KIYC: Future of NJSPCA unclear as local agencies take over responsibilities

It’s the end of the road for the New Jersey SPCA as a law enforcement agency. On Aug. 1, police and county prosecutors assume responsibility for animal welfare enforcement in the state, with some prosecutors assisted by existing county SPCA organizations that chose to remain involved. But there are still unanswered questions about the NJSPCA and its assets, which include over $100,000 in donated funds. 
By the time state lawmakers voted to shut down the NJSPCA, not one of them was willing to cast a vote in favor of keeping them. That’s how badly the state’s animal police had lost the public’s trust. 
Lawmakers were compelled to act by a 14-month Kane In Your Corner investigation that exposed poor law enforcement, financial irregularities, massive undocumented legal fees and no-bid contracts between the NJSPCA and companies run by its trustees. The State Commission of Investigation conducted its own investigation and concluded the group was “a haven for wannabe cops.”
But as the NJSPCA entered its final hours as a law enforcement agency, no one seemed completely certain what it might do next. 
“My biggest fear is that they’re going to incorporate themselves back in, that it’s going to be the same board sitting there and now with them not being a state agency, there’ll be no transparency,” says NJSPCA critic Collene Wronko, president of Reformers NJ.

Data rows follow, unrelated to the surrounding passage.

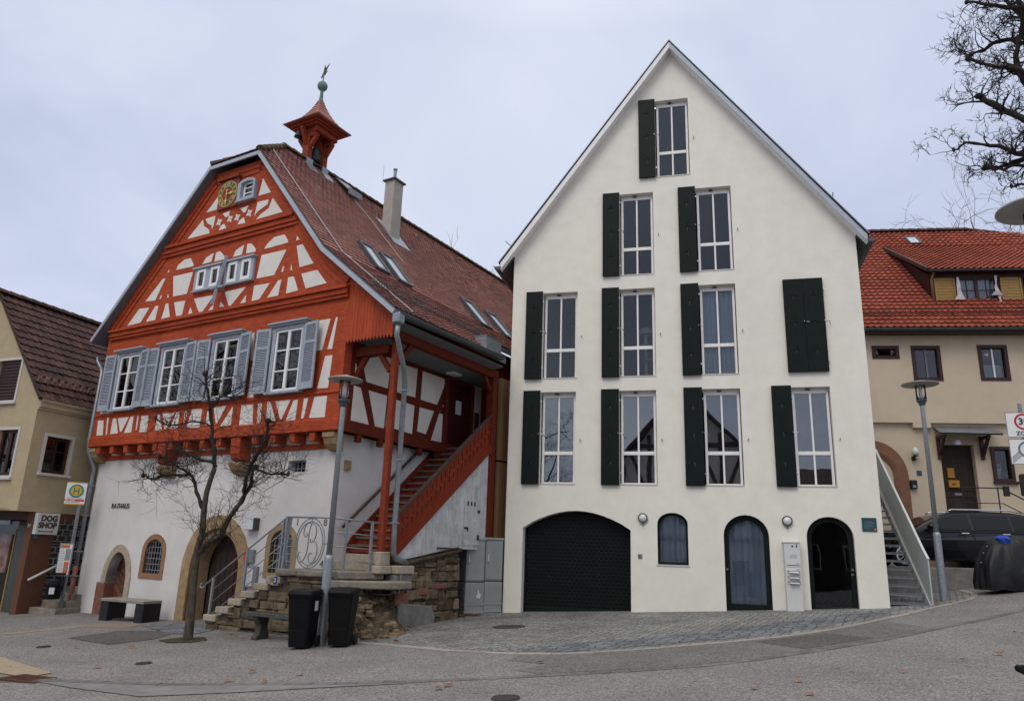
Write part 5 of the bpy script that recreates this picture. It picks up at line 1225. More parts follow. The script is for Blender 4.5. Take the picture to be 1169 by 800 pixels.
# letter box column beside the doors
lb = thing('letter_box_column', 'white free standing letter box column between the two glass doors', 'letter boxes', wpt(6.82, -.12, 0), WA)
MB().box(-.185, .165, -.14, .115, .40, 2.13).build('column', 'dirty_white', lb, bevel=.008)
MB().box(-.20, .18, -.155, .115, 2.13, 2.155).build('cap', 'dirty_white', lb)
text('1', .10, 'ink', lb, (.085, -.145, 2.06), name='house_number', bold=.004)
MB().ydisc(-.005, 2.055, .022, -.146, -.14, 12).build('camera_eye', 'ink', lb)
MB().box(-.07, .08, -.144, -.14, 1.80, 1.87).build('bell_panel', 'lens', lb)
for i, z in enumerate((1.66, 1.52, 1.40, 1.29)):
    f = MB().box(-.16, .145, -.150, -.14, z - .055, z + .052).build('letter_flap', 'dirty_white', lb, bevel=.003)
    MB().box(-.14, .125, -.153, -.150, z - .026, z - .012 + .01 * (i > 0)).build('slot', 'ink', f)
    MB().box(.05, .12, -.152, -.150, z + .02, z + .035).build('name_plate', 'grey_ink', f)
    if i > 0: MB().add([(-.12, -.15, z - .02), (.11, -.15, z - .022), (.09, -.24, z - .05), (-.10, -.235, z - .045), (-.12, -.15, z - .012), (.11, -.15, z - .012), (.09, -.24, z - .042), (-.10, -.235, z - .037)], [(0, 1, 2, 3), (7, 6, 5, 4), (2, 3, 7, 6), (1, 2, 6, 5), (0, 3, 7, 4)]).build('letter', 'paper', f)
# ================================================================== BEIGE HOUSE ON THE RIGHT
RA = -0.133083
RO_ = Vector((12.257, 22.930, 0))
RB = thing('beige_house', 'beige rendered house with orange tiled roof and wide dormer', 'house', RO_, RA)
RM = Matrix.Translation(RO_) @ Matrix.Rotation(RA, 4, 'Z')
XA, XB = -4.2, 11.5
wins = [(-.76, .06, 8.06, 8.49), (.42, 1.29, 7.35, 8.49), (2.39, 3.26, 7.36, 8.51), (5.2, 6.1, 7.36, 8.5)]
mb = MB().holed([(XA, 6.06), (XB, 6.06), (XB, 9.05), (XA, 9.05)], [rect(*w) for w in wins], 0, .35)
mb.build('upper_wall', 'beige_render', RB)
low = [[(1.01, 3.05), (1.99, 3.05), (1.99, 5.38), (1.01, 5.38)], [(2.44, 4.28), (3.05, 4.28), (3.05, 5.33), (2.44, 5.33)]]
mb = MB().holed([(XA, .4), (XB, .4), (XB, 6.06), (XA, 6.06)], low, .16, .5)
mb.box(XA, XA + .3, .35, 10, .4, 9.05).box(XB - .3, XB, .35, 10, .4, 9.05).box(XA, XB, 9.7, 10, .4, 9.05)
mb.build('lower_wall', 'beige_render', RB)
MB().box(XA, XB, .0, .2, 6.02, 6.06).build('jetty_ledge', 'beige_render', RB)
MB().sprism([(0.0, 6.02), (0, 5.86), (.16, 5.86), (.16, 6.02)], .25, .77).build('corbel', 'beige_render', RB, bevel=.01)
MB().box(XA + .3, XB - .3, 2.5, 2.6, .4, 9).build('inner_wall', 'room_dark', RB)
for i, (x0, x1, z0, z1) in enumerate(wins):
    w = MB().box(x0, x0 + .11, -.03, .12, z0, z1).box(x1 - .11, x1, -.03, .12, z0, z1).box(x0 + .11, x1 - .11, -.03, .12, z1 - .11, z1).box(x0 + .11, x1 - .11, -.03, .12, z0, z0 + .10).build('window', 'brown_frame', RB, bevel=.006)
    MB().box(x0 + .11, x1 - .11, .06, .066, z0 + .1, z1 - .11).build('pane', 'window_glass', w)
    if i:
        c = (x0 + x1) / 2; MB().box(c - .022, c + .022, .03, .08, z0 + .1, z1 - .11).build('glazing_bar', 'white_paint' if i == 2 else 'sign_grey', w)
        if i == 2: MB().box(x0 + .13, x1 - .13, .2, .21, z0 + .12, z0 + .55).build('net_curtain', 'net_curtain', w); MB().lathe([(.01, 0), (.08, .03), (.06, .07), (.09, .09), (.01, .12)], (x0 + .28, .1, z1 - .36), 9).build('window_star', 'paper', w)
# arched gateway of brown stone, bricked up
inn = arch(-1.75, -.29, 1.2, 4.35, 5.12, 20); outl = arch(-2.02, .0, 1.2, 4.35, 5.46, 20); k = len(inn); mb = MB()
mb.v = [(x, .10, z) for x, z in outl] + [(x, .10, z) for x, z in inn] + [(x, .17, z) for x, z in outl] + [(x, .25, z) for x, z in inn]
for i in range(1, k):
    j = (i + 1) % k
    mb.f += [(i, j, k + j, k + i), (k + i, k + j, 3 * k + j, 3 * k + i), (i, 2 * k + i, 2 * k + j, j)]
mb.build('stone_archway', 'arch_stone', RB)
mb = MB(); inn2 = arch(-1.62, -.42, 1.2, 4.35, 4.98, 20); out2 = [(x, z) for x, z in inn]
mb.v = [(x, .075, z) for x, z in out2] + [(x, .13, z) for x, z in inn2] + [(x, .17, z) for x, z in out2] + [(x, .25, z) for x, z in inn2]
for i in range(1, k):
    j = (i + 1) % k
    mb.f += [(i, j, k + j, k + i), (k + i, k + j, 3 * k + j, 3 * k + i), (i, 2 * k + i, 2 * k + j, j)]
mb.build('arch_moulding', 'arch_stone', RB)
l = MB().box(.15, .24, .04, .16, 4.86, 4.98).tube([(.2, .1, 4.92), (.2, .0, 4.90), (.2, -.02, 5.0)], .022, 6).box(.16, .28, -.06, .02, 4.98, 5.01).build('wall_lantern', 'ink', RB)
MB().lathe([(.05, 5.0), (.095, 5.04), (.11, 5.11), (.095, 5.18), (.06, 5.21), (.06, 5.24), (.02, 5.25)], (.22, -.02, 0), 16).build('lantern_globe', 'milk_glass', l, smooth=True)
n_ = MB().box(.26, .40, .14, .16, 4.41, 4.56).build('house_number_plate', 'plaque_teal', RB)
MB().box(.02, .20, .03, .16, 4.0, 4.26).build('letter_box', 'ink', RB, bevel=.01)
MB().box(.06, .16, .024, .03, 4.03, 4.10).build('letter_box_slot', 'zinc', RB)
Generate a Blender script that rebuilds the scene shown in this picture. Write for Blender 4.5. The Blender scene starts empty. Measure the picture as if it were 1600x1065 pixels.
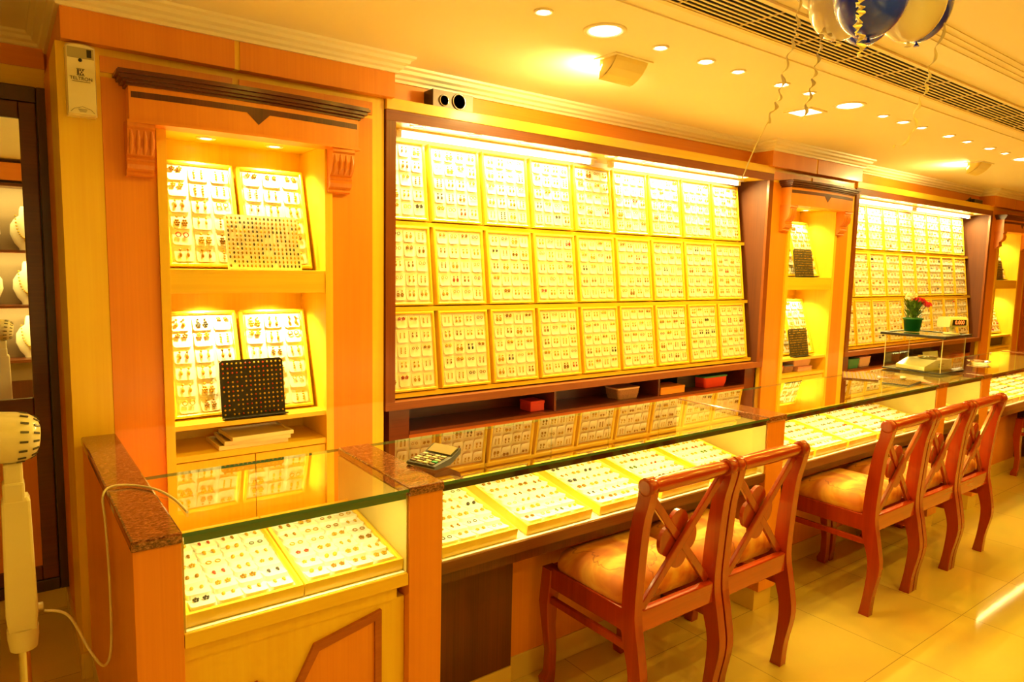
import bpy, math, random
import numpy as np
from mathutils import Vector, Matrix, Euler
random.seed(7)
S = bpy.context.scene
COL = S.collection
PI = math.pi
# ------------------------------------------------------------ camera, world, exposure
cd = bpy.data.cameras.new('camera'); cam = bpy.data.objects.new('camera', cd); COL.objects.link(cam)
cd.lens = 24.23; cd.sensor_width = 36; cd.clip_start = .02; cd.clip_end = 60
yaw, pitch, roll = math.radians(36.8), math.radians(-6.21), math.radians(1.25)
fw = Vector((math.sin(yaw)*math.cos(pitch), math.cos(yaw)*math.cos(pitch), math.sin(pitch)))
r0 = Vector((math.cos(yaw), -math.sin(yaw), 0)); u0 = r0.cross(fw)
rt = r0*math.cos(roll)+u0*math.sin(roll); up = -r0*math.sin(roll)+u0*math.cos(roll)
CM = Matrix((rt, up, -fw)).transposed().to_4x4(); CM.translation = (0, 0, 1.6)
cam.matrix_world = CM
S.camera = cam
w = bpy.data.worlds.new('world'); S.world = w; w.use_nodes = True
w.node_tree.nodes['Background'].inputs[0].default_value = (1, .55, .04, 1)
w.node_tree.nodes['Background'].inputs[1].default_value = .05
S.view_settings.view_transform = 'Standard'; S.view_settings.look = 'None'
S.view_settings.exposure = 0.80; S.view_settings.gamma = 1; S.view_settings.use_curve_mapping = False
S.cycles.max_bounces = 10; S.cycles.diffuse_bounces = 5; S.cycles.glossy_bounces = 6
S.cycles.transparent_max_bounces = 16; S.cycles.transmission_bounces = 4
S.cycles.caustics_reflective = False; S.cycles.caustics_refractive = False
S.cycles.sample_clamp_indirect = 6; S.cycles.use_denoising = True
WARM = (1, .62, .030); TUBE = (1, .80, .25); CASEC = (1, .79, .30)

def lamp(kind, loc, energy, color, rot=(0, 0, 0), size=.05, spot=None, parent=None, sy=None, blend=.6):
    l = bpy.data.lights.new('lamp_light', kind); l.energy = energy; l.color = color
    if kind == 'SPOT': l.spot_size = math.radians(spot or 120); l.spot_blend = blend; l.shadow_soft_size = size
    elif kind == 'AREA':
        l.shape = 'RECTANGLE' if sy else 'DISK'; l.size = size
        if sy: l.size_y = sy
    else: l.shadow_soft_size = size
    o = bpy.data.objects.new('lamp_light', l); COL.objects.link(o); o.location = loc; o.rotation_euler = rot
    return o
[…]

The New Jersey Attorney General’s Office informed the NJSPCA that agents had to turn in their guns and uniforms. What’s less clear is what will happen to the group’s assets, which include over $100,000 in cash and the headquarters building in New Brunswick. The NJSPCA could have donated it to another nonprofit or applied to reincorporate independent of state government.  But the board will apparently shut down law enforcement operations having done neither.
At several meetings, trustees talked about reincorporating. At the suggestion of trustee Matthew Stanton, they even voted to form what they dubbed a “visioning committee” to choose the group’s new focus. But at the NJSCPA’s May meeting, committee chair Susan Carbora reported that “we did not have a big response from members who wanted to be part of it.”  
That was the last time NJSPCA trustees met publicly. The group canceled its June meeting. It traditionally does not meet in July and August.  
David Gaier, a former NJSPCA board member who is now on the board of Sammy’s Hope, an animal shelter in Sayreville, contends the attorney general should now step in to decide what happens to the NJSPCA’s assets. “I think they need to be taken, inventoried and the state should figure out a good thing to do with them that will benefit animals,” Gaier says. 
But if Attorney General Gurbir Grewal is considering taking action, he’s not tipping his hand. He declined a request for an interview. His spokesman, Leland Moore, would only say, “Certain matters relating to NJSPCA remain under review.”